Chronique familiale qui court sur plusieurs décennies, Les Forrest s’ouvre sur un déracinement familial, l’ébauche d’un nouveau commencement. En 1970, les parents de Dorothy, la jeune héroïne, décide de quitter « le centre du monde » (comprendre New York) pour une nouvelle vie en Nouvelle-Zélande. Pour Dorothy, Eve, Ruth et Michael, c’est une nouvelle vie qui commence dans un pays au bout du monde. Bientôt, un nouveau membre rejoint la fratrie : un ami de Michael, Daniel, s’installe sans tapage chez les Forrest. Cette rencontre sera déterminante pour la vie de Dorothy.
Il faut dire que la jeune Dorothy s’efforce de grandir dans une famille plutôt dysfonctionnelle et anticonformiste : le père est insouciant (pour ne pas dire irresponsable) et se rêve artiste, tandis que la mère succombe aux idéologies hippies de la décennie et emmène même les enfants vivre dans une communauté féministe pendant un temps. Bientôt, les souvenirs de la lointaine Amérique se ternissent et deviennent un doux rêve. La Nouvelle Zélande devient la nouvelle réalité de la famille, et Daniel, un élément incontournable du quotidien. Dans ce contexte hautement instable et bancal, chacun des enfants essaie de se construire, avec plus ou moins de succès.

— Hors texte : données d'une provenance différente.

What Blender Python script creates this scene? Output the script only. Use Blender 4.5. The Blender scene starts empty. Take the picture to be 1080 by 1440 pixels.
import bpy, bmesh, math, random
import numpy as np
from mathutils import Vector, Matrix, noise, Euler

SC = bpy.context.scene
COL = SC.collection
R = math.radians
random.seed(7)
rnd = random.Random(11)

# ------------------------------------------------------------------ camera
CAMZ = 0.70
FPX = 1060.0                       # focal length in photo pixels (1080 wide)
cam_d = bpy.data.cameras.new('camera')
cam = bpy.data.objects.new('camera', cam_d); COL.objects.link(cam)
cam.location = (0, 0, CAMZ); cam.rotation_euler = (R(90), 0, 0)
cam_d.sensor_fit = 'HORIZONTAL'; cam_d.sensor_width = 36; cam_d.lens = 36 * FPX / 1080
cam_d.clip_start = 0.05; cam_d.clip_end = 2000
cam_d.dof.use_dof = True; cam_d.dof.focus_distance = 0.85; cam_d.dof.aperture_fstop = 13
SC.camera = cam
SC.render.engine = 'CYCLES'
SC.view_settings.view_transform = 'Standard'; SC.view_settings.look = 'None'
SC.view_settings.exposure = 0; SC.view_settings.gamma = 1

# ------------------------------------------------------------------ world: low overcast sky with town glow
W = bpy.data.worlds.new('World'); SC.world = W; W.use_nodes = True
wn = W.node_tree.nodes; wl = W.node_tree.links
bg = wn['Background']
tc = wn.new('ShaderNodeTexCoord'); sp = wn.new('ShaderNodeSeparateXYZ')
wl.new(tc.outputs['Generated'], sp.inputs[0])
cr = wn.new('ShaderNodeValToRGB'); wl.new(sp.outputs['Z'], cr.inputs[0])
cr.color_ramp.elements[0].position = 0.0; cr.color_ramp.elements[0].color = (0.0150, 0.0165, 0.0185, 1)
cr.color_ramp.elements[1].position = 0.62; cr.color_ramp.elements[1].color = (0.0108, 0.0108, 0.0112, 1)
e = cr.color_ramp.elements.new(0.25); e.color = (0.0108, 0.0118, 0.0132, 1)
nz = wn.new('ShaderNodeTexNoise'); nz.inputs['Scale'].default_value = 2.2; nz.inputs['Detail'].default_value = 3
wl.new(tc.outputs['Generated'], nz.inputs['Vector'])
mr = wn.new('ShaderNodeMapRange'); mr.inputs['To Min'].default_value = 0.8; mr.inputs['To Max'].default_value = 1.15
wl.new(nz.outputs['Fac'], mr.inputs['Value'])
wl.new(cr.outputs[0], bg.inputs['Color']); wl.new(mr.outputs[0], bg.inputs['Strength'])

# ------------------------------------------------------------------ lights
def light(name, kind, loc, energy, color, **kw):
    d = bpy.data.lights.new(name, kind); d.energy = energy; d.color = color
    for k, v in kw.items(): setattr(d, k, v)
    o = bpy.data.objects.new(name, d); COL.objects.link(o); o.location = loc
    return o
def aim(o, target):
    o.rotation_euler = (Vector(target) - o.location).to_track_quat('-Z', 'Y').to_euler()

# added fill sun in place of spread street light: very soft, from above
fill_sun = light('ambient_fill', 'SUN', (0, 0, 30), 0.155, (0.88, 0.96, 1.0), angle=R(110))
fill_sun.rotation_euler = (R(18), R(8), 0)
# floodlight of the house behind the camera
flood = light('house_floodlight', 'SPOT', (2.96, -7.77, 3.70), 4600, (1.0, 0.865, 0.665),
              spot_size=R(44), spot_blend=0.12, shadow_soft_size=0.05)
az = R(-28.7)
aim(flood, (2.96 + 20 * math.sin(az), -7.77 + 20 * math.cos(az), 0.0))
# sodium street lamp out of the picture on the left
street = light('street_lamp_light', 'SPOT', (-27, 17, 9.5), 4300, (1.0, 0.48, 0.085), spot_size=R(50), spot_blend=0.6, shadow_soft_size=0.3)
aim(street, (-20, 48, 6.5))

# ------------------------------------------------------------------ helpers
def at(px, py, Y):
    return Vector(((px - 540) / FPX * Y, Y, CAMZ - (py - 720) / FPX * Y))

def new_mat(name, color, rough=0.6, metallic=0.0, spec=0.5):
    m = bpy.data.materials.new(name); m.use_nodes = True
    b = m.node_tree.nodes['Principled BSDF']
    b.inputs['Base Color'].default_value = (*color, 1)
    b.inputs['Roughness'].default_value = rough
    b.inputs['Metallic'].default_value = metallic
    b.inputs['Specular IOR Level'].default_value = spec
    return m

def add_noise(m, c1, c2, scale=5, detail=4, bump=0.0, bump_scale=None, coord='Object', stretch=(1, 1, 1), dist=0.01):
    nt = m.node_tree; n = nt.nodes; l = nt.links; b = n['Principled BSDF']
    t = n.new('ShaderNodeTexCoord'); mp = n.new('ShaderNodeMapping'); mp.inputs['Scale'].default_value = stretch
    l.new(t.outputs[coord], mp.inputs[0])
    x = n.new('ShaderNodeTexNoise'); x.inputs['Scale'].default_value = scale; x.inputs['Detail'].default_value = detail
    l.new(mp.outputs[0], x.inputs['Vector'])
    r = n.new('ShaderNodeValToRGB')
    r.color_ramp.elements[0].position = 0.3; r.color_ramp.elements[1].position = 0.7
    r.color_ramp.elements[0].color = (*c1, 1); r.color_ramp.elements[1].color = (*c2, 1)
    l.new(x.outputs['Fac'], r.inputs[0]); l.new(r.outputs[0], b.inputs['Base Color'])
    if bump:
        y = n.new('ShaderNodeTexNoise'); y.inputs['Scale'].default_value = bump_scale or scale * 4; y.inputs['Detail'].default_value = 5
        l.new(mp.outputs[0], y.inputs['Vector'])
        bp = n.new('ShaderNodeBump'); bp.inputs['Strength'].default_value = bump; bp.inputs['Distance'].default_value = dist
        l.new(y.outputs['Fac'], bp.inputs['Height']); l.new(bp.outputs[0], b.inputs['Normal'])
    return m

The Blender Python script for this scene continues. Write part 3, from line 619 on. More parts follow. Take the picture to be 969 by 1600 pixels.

Devenues adolescentes, Dorothy et Eve tombent bientôt amoureuses de Daniel, ce garçon avec qui elles ont grandi et qui est devenu comme un frère incestueux. Un brin rebelle, et impossible à cadrer, Daniel a tout du bad boy qui ravit les cœurs. Toute sa vie, Dorothy croisera Daniel et continuera de le porter dans son cœur, regardant de loin ses dérives. Cette absence pèsera sur son existence jusqu’à la fin. Il émane d’ailleurs de ce récit une incroyable sensation de gâchis. Daniel et Dorothy se cherchent mais ne se trouvent pas, ils construisent leurs vies aux antipodes l’un de l’autre. Ils se retrouvent parfois mais entre eux pèse le poids des années et des non-dits, ce qu’Emily Perkins illustre grâce à de nombreuses ellipses. Ce sont bien souvent de courts instants de vie, en apparence anodins, qui nous sont montrés. Cela peut déstabiliser quelque peu le lecteur, qui doit combler les trous et deviner ce qu’il s’est passé entre temps. Il voit Dorothy devenir adolescente, épouse, mère de famille, il la voit même tristement vieillir, seule avec ses souvenirs.
Servi par un style dépourvu de fioritures, Les Forrest est une histoire de famille qui se dévoile par le biais de brefs instantanés pris sur le vif, pour former un incroyable puzzle beaucoup plus vaste qu’il n’y paraît de prime abord. On s’attache au destin de Dorothy, d’Evelyn et de Daniel et on regarde avec nostalgie le temps passer dans leur vie et effacer peu à peu leurs rêves.